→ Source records
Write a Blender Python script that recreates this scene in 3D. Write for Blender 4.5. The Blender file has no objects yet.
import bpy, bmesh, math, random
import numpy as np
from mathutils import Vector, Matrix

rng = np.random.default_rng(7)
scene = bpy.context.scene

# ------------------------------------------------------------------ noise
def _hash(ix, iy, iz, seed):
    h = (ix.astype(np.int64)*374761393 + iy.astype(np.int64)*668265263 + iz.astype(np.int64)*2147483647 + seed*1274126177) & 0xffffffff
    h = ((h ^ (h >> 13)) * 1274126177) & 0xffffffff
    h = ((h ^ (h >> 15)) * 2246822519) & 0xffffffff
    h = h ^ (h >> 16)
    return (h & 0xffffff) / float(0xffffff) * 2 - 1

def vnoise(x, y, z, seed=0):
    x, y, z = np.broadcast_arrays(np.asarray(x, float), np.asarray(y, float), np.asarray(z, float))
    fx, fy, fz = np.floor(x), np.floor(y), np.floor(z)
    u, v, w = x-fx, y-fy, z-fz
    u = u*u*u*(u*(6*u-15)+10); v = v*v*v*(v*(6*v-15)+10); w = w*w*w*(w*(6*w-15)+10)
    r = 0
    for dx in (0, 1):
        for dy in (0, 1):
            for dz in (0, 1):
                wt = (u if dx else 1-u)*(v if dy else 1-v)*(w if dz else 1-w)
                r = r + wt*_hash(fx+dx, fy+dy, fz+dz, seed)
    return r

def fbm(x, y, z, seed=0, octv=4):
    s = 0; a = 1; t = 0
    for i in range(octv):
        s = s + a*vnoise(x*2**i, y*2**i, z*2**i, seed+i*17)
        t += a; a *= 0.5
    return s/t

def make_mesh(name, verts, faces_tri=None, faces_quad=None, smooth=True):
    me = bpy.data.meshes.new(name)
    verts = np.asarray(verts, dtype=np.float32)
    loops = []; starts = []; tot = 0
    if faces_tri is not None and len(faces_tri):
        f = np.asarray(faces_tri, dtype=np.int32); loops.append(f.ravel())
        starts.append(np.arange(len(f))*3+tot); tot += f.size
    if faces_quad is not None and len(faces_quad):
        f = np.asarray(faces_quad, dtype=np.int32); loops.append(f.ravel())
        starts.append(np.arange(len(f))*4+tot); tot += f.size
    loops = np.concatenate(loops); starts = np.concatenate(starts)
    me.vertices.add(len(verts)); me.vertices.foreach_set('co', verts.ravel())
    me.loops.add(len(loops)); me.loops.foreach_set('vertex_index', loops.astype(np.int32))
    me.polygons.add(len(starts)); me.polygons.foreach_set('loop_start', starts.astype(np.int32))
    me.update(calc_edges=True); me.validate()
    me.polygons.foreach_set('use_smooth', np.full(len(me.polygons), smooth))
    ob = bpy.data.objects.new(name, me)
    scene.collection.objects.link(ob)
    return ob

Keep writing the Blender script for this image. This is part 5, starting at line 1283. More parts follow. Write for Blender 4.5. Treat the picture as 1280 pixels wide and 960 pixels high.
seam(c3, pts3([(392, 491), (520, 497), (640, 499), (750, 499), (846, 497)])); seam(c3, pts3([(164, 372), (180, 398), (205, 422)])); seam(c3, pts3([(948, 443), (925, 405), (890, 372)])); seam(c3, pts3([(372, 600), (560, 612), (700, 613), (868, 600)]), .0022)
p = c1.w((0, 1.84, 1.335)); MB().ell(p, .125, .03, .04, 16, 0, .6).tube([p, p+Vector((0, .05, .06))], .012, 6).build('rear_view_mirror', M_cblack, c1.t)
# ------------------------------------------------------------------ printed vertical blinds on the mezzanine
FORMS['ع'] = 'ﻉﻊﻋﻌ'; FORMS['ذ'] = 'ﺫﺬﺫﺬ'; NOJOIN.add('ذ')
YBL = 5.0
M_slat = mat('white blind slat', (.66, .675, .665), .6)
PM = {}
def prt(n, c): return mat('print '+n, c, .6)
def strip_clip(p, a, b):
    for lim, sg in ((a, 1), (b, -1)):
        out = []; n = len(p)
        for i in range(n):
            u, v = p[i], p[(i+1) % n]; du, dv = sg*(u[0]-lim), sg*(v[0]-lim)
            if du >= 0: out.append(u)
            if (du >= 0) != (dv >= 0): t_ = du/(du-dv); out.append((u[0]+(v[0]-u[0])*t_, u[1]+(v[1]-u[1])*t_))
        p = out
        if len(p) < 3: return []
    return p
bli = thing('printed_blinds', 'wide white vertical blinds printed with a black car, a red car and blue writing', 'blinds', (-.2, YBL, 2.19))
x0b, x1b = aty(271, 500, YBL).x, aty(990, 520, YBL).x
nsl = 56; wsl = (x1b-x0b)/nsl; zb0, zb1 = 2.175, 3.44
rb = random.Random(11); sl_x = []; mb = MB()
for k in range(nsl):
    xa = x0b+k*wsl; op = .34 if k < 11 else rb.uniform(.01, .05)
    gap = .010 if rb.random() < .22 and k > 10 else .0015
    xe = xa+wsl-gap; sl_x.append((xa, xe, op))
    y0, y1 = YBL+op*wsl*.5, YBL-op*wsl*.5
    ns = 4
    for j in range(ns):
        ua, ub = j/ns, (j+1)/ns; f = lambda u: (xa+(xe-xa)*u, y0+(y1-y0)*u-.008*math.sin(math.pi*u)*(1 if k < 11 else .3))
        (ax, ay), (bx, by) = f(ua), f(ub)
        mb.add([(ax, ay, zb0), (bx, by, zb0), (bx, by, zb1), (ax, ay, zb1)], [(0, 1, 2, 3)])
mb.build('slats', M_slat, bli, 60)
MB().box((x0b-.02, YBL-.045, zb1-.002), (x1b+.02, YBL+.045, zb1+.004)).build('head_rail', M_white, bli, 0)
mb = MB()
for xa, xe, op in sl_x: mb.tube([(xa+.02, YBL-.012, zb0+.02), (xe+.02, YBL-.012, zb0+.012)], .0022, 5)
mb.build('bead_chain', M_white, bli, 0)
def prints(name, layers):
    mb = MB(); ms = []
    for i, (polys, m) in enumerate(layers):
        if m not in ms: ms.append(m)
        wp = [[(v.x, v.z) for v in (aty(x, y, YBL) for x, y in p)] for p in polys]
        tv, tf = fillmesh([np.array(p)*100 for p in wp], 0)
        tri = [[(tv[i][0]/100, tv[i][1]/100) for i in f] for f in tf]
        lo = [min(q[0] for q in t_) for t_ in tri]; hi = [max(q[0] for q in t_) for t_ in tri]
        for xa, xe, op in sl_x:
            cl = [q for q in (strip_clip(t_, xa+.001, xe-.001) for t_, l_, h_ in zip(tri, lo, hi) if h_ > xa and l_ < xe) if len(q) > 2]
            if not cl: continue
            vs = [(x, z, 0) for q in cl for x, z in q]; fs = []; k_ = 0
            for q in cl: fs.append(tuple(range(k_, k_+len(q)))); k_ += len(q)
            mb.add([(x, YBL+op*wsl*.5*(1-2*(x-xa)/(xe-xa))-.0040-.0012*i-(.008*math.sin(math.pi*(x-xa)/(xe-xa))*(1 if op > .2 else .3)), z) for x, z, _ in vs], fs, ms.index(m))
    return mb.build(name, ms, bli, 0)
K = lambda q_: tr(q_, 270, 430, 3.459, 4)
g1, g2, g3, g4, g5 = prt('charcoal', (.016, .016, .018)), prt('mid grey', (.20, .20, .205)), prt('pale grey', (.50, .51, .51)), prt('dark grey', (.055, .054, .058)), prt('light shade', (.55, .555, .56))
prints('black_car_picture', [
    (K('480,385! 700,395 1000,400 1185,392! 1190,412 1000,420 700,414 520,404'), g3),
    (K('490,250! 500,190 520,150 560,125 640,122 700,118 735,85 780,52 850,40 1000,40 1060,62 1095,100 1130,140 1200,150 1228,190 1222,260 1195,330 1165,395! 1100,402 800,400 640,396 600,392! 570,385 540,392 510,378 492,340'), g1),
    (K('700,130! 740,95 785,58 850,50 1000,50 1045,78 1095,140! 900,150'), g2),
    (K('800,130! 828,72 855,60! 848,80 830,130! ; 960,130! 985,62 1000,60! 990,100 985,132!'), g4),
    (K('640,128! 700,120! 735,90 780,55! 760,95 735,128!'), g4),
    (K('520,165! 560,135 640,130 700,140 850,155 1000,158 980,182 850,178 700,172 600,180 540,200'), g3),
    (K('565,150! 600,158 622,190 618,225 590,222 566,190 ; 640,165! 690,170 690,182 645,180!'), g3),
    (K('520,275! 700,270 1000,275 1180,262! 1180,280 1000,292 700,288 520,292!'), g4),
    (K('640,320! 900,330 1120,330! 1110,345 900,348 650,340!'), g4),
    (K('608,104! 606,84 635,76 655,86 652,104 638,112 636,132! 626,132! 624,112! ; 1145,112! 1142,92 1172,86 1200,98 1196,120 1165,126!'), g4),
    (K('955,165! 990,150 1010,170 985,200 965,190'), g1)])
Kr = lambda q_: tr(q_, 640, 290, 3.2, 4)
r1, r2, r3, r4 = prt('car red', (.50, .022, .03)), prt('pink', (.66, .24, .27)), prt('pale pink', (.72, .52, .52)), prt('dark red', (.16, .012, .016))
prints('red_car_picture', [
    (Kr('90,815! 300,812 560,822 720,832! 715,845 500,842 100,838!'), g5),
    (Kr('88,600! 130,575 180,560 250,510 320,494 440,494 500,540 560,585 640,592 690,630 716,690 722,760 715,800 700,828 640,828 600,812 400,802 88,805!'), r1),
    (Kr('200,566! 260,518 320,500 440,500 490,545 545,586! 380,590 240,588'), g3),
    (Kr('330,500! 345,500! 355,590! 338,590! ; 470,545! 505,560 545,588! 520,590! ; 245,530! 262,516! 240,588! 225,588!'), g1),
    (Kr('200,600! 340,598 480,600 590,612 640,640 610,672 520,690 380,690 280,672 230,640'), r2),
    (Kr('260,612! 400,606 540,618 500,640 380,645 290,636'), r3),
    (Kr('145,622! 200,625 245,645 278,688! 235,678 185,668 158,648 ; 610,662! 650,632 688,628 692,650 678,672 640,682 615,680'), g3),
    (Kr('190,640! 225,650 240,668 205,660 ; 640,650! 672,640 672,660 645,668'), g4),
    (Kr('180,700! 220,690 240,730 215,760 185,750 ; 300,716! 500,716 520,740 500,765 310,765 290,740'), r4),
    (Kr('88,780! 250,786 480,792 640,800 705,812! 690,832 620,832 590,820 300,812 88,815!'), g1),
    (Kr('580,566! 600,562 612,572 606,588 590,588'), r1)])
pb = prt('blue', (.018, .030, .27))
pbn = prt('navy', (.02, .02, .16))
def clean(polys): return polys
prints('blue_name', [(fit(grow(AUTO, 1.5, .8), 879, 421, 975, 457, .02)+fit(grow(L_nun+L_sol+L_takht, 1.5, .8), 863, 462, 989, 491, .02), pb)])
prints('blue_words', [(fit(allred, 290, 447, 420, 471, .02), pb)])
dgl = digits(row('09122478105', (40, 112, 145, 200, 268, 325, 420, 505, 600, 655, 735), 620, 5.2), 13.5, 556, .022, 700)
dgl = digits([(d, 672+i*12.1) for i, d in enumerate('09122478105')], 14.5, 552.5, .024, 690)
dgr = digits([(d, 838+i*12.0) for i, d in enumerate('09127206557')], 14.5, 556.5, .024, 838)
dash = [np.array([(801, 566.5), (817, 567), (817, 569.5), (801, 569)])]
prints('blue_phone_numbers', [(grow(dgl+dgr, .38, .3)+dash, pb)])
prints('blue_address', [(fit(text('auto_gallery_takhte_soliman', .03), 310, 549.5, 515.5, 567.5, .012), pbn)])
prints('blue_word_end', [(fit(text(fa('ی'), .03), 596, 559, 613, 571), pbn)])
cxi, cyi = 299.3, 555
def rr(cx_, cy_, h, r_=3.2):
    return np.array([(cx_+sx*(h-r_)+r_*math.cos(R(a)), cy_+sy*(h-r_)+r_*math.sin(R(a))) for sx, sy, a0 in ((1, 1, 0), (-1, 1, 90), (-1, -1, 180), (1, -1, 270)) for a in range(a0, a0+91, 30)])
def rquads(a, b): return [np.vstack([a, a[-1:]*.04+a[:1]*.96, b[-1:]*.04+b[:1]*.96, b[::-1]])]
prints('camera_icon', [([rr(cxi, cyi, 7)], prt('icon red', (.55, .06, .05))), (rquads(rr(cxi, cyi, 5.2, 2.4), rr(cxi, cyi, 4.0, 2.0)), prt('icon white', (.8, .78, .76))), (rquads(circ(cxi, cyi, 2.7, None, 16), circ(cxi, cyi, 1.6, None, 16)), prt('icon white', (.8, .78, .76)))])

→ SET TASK
Copy the lines from the start of the data verbatim, stopping after the line containing "return (h &".

→ WORKED SOLUTION
Write a Blender Python script that recreates this scene in 3D. Write for Blender 4.5. The Blender file has no objects yet.
import bpy, bmesh, math, random
import numpy as np
from mathutils import Vector, Matrix

rng = np.random.default_rng(7)
scene = bpy.context.scene

# ------------------------------------------------------------------ noise
def _hash(ix, iy, iz, seed):
    h = (ix.astype(np.int64)*374761393 + iy.astype(np.int64)*668265263 + iz.astype(np.int64)*2147483647 + seed*1274126177) & 0xffffffff
    h = ((h ^ (h >> 13)) * 1274126177) & 0xffffffff
    h = ((h ^ (h >> 15)) * 2246822519) & 0xffffffff
    h = h ^ (h >> 16)
    return (h & 0xffffff) / float(0xffffff) * 2 - 1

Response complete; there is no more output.